Yes, that's an important contribution.

bc thinks no perfect RNG possible.

See previous reply. It said in part:
1) Nothing on this earth is perfect.
2) You can make an RNG that is so close to perfect that is
will be the least of your worries. For example, you can
have one that produces 159.9999 bits of entropy in a 160 bit
word ... with the entropy evenly distributed over all 160
bit positions. For details: http://www.av8n.com/turbid/

Building a decent RNG requires a range of skills, including physics,
electronics, programming, and cryptography.

A cryptographer not versed in physics will never figure it out.
A physicist not versed in cryptography will never figure it out.

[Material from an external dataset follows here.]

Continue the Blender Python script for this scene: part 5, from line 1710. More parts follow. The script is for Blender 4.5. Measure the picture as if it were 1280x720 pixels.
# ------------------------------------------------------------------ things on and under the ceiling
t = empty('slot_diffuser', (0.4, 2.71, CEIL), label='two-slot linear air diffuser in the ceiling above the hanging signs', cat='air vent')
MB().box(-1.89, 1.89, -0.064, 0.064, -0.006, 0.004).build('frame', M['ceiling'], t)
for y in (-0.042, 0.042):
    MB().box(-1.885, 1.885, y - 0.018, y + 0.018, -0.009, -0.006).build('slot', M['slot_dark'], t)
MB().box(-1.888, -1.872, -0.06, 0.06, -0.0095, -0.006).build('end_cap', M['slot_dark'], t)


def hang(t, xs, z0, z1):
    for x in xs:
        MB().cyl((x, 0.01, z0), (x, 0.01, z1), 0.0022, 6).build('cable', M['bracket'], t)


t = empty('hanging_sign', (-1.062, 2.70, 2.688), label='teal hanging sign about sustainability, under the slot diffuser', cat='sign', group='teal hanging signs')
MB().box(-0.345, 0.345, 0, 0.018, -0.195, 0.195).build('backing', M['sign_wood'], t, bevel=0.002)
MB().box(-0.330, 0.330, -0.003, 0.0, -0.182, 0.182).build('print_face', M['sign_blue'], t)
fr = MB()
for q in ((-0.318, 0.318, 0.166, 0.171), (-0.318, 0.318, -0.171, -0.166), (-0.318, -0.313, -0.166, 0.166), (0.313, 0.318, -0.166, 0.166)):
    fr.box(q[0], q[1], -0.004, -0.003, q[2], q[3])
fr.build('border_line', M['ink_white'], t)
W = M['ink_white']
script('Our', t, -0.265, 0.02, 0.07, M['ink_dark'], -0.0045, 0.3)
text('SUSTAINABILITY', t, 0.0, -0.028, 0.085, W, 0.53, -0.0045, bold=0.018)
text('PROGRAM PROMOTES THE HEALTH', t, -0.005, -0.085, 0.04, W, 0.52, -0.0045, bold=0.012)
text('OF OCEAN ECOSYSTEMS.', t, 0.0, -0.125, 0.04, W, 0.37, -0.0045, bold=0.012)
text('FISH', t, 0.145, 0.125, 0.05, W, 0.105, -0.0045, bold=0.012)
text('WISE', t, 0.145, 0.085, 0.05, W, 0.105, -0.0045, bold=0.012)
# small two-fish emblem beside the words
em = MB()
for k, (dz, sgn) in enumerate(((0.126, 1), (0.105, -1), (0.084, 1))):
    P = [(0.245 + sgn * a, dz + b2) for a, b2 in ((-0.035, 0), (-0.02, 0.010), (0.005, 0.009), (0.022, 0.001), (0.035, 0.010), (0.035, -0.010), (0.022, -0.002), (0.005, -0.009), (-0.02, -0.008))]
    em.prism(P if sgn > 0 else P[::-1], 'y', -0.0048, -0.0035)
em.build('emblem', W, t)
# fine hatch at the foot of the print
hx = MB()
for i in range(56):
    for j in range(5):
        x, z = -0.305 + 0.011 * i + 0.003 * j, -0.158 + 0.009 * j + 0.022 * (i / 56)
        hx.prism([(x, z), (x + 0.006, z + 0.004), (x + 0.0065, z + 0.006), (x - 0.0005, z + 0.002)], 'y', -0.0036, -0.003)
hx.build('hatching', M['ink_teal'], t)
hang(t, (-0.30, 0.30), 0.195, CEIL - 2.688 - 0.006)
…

The basic block diagram is:

detector --> cryptologic hash --> final output

Yeah, I know the detector contains biases. It also contains
entropy! It might contain only a few bits of entropy in a
32-bit word, but as long as it's not zero, and as long as I
know a reliable lower bound on the entropy content, I can
put it to good use.

Suppose I have 2000 bits of raw data, fresh from the detector,
known to contain at least 170 bits of entropy. I do not care
whether the other 1830 bits are doing. They can be known,
unknown, biased, correlated, or whatever. I run all of that
data through the hash. It produces a 160-bit output word
containing 159.9993 bits of entropy. That's not "perfect"
but it's darn close. Furthermore (!) it is computationally
infeasible for anybody to find the missing 0.0007 bit. That
is to say, it is computationally infeasible to distinguish
this process from a perfectly random distribution.
http://www.av8n.com/turbid/paper/turbid.htm

If this is not good enough for your purposes, please explain
what you are trying to do, and why this is not good enough.